### The exercise:
Keep every line where the word "script" appears; drop the rest.

BEGIN

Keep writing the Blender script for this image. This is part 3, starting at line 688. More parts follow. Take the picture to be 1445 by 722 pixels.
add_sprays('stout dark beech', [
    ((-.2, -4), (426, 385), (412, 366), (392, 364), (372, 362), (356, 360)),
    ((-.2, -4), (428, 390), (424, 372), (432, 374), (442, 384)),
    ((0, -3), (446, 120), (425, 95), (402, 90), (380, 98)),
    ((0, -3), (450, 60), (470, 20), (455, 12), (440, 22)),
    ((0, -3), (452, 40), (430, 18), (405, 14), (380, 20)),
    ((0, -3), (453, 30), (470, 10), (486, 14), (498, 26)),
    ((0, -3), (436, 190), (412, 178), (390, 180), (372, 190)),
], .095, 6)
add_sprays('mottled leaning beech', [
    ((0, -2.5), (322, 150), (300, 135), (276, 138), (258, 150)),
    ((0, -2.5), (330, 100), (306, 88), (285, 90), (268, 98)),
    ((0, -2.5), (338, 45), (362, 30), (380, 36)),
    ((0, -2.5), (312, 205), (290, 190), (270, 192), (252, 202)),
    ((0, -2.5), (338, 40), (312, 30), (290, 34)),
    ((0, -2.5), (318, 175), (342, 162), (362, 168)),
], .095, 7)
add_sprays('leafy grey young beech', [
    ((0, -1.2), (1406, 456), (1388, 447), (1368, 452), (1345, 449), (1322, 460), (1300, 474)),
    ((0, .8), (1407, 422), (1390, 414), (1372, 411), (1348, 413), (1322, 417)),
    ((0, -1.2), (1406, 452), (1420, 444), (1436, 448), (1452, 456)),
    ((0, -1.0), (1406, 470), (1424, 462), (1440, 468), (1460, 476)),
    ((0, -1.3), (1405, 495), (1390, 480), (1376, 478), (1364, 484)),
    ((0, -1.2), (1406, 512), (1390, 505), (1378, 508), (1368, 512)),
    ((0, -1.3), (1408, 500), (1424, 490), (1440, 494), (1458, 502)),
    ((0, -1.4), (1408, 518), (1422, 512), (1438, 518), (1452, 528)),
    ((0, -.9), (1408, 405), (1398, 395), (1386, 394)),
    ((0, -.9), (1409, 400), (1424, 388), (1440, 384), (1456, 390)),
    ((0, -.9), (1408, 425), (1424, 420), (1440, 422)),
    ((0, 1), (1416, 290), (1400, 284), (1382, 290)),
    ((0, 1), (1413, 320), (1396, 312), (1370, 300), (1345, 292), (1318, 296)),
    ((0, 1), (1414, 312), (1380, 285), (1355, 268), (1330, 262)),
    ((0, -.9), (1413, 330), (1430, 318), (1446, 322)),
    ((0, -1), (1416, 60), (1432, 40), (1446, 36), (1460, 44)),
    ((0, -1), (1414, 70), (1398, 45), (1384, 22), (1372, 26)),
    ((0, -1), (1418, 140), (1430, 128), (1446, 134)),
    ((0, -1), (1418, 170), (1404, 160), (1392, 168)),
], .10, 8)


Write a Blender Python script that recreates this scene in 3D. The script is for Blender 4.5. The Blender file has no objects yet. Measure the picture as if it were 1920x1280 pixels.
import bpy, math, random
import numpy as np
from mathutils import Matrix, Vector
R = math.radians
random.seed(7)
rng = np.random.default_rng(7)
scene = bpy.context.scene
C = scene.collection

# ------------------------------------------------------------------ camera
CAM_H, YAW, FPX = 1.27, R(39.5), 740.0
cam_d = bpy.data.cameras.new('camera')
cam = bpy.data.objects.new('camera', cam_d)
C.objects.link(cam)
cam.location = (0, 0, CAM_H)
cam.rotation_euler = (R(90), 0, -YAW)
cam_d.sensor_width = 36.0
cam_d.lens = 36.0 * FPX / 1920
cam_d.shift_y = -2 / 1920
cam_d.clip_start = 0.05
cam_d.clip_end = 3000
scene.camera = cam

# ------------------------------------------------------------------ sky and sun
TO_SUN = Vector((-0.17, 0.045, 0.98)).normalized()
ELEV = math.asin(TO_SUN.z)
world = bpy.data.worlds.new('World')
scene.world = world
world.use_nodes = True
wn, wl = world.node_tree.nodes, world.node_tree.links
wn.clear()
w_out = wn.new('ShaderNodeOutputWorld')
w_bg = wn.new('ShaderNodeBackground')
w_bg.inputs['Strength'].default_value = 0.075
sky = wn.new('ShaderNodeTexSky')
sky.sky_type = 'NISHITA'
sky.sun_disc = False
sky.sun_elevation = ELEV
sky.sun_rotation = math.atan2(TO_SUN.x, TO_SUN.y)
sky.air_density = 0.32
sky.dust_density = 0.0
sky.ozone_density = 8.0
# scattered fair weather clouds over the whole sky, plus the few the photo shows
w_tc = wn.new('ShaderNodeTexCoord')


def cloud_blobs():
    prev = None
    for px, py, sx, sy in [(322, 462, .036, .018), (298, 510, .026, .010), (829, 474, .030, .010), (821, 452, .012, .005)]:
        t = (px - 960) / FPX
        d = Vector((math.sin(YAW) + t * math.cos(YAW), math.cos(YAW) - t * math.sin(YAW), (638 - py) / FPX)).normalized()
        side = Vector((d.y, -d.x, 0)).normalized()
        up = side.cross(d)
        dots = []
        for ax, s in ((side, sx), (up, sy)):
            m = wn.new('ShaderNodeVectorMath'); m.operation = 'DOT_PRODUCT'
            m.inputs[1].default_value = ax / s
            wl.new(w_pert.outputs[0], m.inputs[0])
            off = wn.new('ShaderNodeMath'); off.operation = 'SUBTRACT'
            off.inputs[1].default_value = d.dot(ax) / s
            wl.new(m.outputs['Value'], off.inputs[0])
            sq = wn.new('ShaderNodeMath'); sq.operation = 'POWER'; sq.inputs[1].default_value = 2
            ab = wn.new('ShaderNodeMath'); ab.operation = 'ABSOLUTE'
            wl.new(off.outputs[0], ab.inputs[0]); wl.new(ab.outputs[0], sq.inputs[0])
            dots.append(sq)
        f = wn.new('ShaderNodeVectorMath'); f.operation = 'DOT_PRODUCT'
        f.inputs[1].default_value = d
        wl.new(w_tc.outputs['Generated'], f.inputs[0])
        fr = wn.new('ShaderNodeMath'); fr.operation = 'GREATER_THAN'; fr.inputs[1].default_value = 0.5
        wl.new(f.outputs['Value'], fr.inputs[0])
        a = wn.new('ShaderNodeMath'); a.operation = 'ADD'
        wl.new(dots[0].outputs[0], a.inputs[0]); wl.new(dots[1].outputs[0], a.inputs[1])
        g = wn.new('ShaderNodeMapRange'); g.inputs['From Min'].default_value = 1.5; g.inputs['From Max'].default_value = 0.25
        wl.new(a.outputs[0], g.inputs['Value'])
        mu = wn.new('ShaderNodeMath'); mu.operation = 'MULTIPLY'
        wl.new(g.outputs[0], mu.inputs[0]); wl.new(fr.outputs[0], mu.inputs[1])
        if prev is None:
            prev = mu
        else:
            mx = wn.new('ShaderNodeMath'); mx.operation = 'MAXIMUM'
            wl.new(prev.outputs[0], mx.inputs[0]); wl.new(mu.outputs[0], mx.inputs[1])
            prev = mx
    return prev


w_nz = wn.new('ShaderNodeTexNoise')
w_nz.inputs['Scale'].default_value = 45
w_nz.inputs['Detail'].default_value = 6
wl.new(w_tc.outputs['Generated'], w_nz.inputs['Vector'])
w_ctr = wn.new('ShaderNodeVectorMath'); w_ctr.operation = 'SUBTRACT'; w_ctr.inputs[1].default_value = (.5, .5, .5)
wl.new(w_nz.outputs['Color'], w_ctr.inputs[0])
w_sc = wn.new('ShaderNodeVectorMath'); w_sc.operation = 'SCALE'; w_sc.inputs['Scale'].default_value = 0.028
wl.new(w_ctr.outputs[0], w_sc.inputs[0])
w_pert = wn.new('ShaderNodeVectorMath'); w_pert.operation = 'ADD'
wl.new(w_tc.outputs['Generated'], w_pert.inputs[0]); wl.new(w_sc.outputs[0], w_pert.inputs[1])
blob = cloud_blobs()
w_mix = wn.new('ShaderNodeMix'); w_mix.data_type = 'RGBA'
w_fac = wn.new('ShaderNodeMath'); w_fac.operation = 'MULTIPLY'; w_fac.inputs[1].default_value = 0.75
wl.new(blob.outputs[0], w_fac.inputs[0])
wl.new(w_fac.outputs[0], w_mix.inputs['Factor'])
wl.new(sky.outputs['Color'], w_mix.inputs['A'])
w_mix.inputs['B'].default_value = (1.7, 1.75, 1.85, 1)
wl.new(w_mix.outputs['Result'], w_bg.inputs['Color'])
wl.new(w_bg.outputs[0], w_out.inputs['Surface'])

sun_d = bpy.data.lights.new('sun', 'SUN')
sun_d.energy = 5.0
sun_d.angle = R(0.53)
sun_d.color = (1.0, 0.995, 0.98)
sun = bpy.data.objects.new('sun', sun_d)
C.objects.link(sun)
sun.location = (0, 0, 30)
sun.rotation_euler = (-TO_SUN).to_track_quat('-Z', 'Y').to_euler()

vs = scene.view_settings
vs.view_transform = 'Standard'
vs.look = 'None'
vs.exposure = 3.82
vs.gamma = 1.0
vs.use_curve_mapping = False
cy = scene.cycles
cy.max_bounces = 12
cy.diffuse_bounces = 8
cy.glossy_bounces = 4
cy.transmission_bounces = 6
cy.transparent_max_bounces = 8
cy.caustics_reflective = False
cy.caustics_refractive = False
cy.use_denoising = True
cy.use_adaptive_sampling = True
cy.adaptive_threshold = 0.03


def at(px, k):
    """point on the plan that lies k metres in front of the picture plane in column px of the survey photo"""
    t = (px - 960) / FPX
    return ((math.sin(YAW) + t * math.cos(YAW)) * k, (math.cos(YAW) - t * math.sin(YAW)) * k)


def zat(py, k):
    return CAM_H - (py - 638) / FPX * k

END

### Exercise response:
Keep writing the Blender script for this image. This is part 3, starting at line 688. More parts follow. Take the picture to be 1445 by 722 pixels.
Write a Blender Python script that recreates this scene in 3D. The script is for Blender 4.5. The Blender file has no objects yet. Measure the picture as if it were 1920x1280 pixels.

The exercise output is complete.